FREE, un projet interuniversitaire
C’est là qu’Hervé Jeanmart et ses collègues de l’Université de Mons, de l’ULB, de la VUB et de l’Université de Gand entrent en jeu ! Leur point commun ? Leurs compétences dans le domaine de la combustion. Conscients de cette palette d’experts disponibles en Belgique, Hervé Jeanmart et Francesco Contino, de la VUB, ont eu l’idée de mettre sur pied un projet de recherche interuniversitaire qu’ils ont baptisé FREE pour Flexible eneRgy vEctors of the futurE. « En collaborant sur ce sujet, nous augmentons nos chances d’obtenir de bons résultats rapidement. » Le projet, coordonné par Véronique Dias, est partiellement financé par ENGIE Electrabel et par le Fonds National de la Recherche Scientifique.
Un modèle à l’échelle d’un quartier résidentiel
Pour que ces travaux s’inscrivent dans un cadre réaliste, les chercheurs sont chargés de mettre en place un système capable d’assurer la production, le stockage et la distribution d’électricité et de chaleur au niveau d’un quartier résidentiel. Plus précisément, il s’agit de travailler sur trois axes :
- Une étude approfondie des recherches déjà effectuées sur la production de combustibles à partir d’énergies renouvelables, sur les moyens de stockage et sur la redistribution afin de dimensionner les installations de stockage.
- Une étude sur l’efficacité des vecteurs chimiques comme combustibles dans un moteur à gaz utilisé pour une cogénération.

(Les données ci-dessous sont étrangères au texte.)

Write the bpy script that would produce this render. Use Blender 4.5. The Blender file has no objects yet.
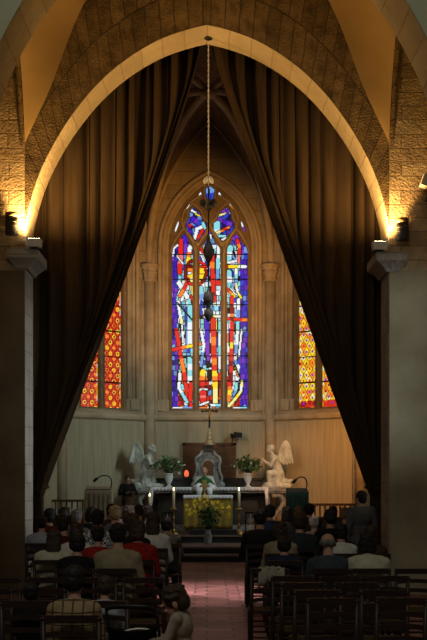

- Une recherche sur la valorisation du CO2 émis par les turbines à gaz pour la production du méthane et du méthanol et l’amélioration des performances de ces turbines.
Quelle stratégie de stockage ?
Au sein de l’UCL, les chercheurs impliqués sont plutôt spécialisés dans l’exploitation de ces vecteurs que dans leur production. Ils se concentrent notamment sur la distribution de l’énergie stockée entre les différents vecteurs : quels sont les mélanges adaptés aux cogénérations? Dans quelles proportions ? Ou encore, quelles doivent être les propriétés de ces mélanges pour assurer une bonne combustion le moment venu ? « Pour ce faire, nous nous intéressons aux moteurs HCCI, c’est-à-dire des moteurs qui combinent les avantages des moteurs classiques. Ils ont ainsi un bon rendement et un taux de pollution relativement bas. » L’UCL se penche également sur la stratégie globale de stockage : « L’idéal en matière de stockage est de combiner plusieurs technologies ; celles à court terme qui fonctionnent déjà très bien et celles à long terme qui doivent encore être mises au point. Notre travail est donc d’établir des bilans énergétiques dynamiques pour déterminer le meilleur équilibre entre les technologies de stockage. »
Une réflexion globale essentielle
Hervé Jeanmart insiste également sur le fait que tout cela ne sera possible que si une réflexion globale, notamment de la part des pouvoirs publics, l’accompagne. « Les résultats qui découleront de nos recherches ne seront pertinents que si en parallèle une réduction globale de la consommation est planifiée et mise en œuvre. Les consommations actuelles sont trop importantes par rapport au potentiel des énergies renouvelables même avec un stockage optimisé. Il faudrait notamment effectuer un gros travail sur l’isolation des bâtiments et sur le transport. Enfin, il faut aussi que les énergies renouvelables soient bien plus massivement développées en Belgique », conclut le chercheur.